While some of us love our marks, it can be difficult to explain to the guys on cam why your ass is black and blue for 2 weeks :lol:
 
I'm a bit like Nerdgasm when it comes to aftercare in that I don't generally need/like it.

I've had chronic pain for the last 13 ish years so I use my scenes to take out my emotions on that; because of that, I don't like to be touched or talked to at all when I'm coming down. A quick peck and then get the hell out of my space for however long it takes me to cool off and then I'm a happy camper. It's confusing and frustrating for me if there's another person mixing up my emotions when I'm trying to let out a decade of pent up aggression and anger. I always try to make this known before doing any scenes though because BJ generally needs a hug or some kind of physical touch after topping so he doesn't feel bad about himself and can actually enjoy it and I'd hate for my top to feel upset or bad about themselves. We usually arrange for me to have 5-10 minutes of pissy alone time and then I give him the aftercare he (or whoever is topping) needs.

I'd hate for anyone I topped to feel like they didn't get what they wanted/needed so discussing everything beforehand is mandatory.
 
I would like to qualify my "cuddle and good girl" thing.

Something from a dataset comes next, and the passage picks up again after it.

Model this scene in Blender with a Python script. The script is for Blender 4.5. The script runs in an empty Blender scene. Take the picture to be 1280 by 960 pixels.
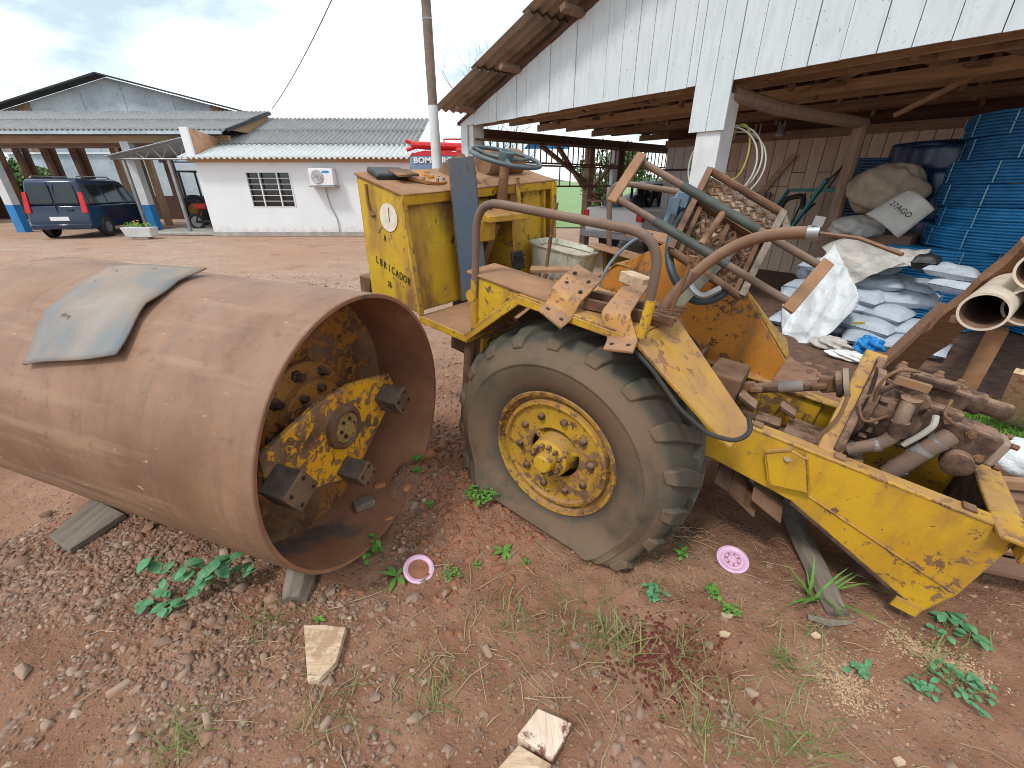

Me laying with my head on top's lap with top's hand on my head counts as a cuddle. It's just some sort of physical contact for comfort, preferably a hand in a gentle way, with the closeness of bodies being an added bonus. But the less surface area touching going on, the longer the touch needs to be.

Of course, I don't do hardcore scenes. One of the reasons my partner and I are a little bad about making sure I get the aftercare is because I almost always come out of it very bubbly and excited... and it's hard to remember that even if I really enjoyed it, I need that cuddle.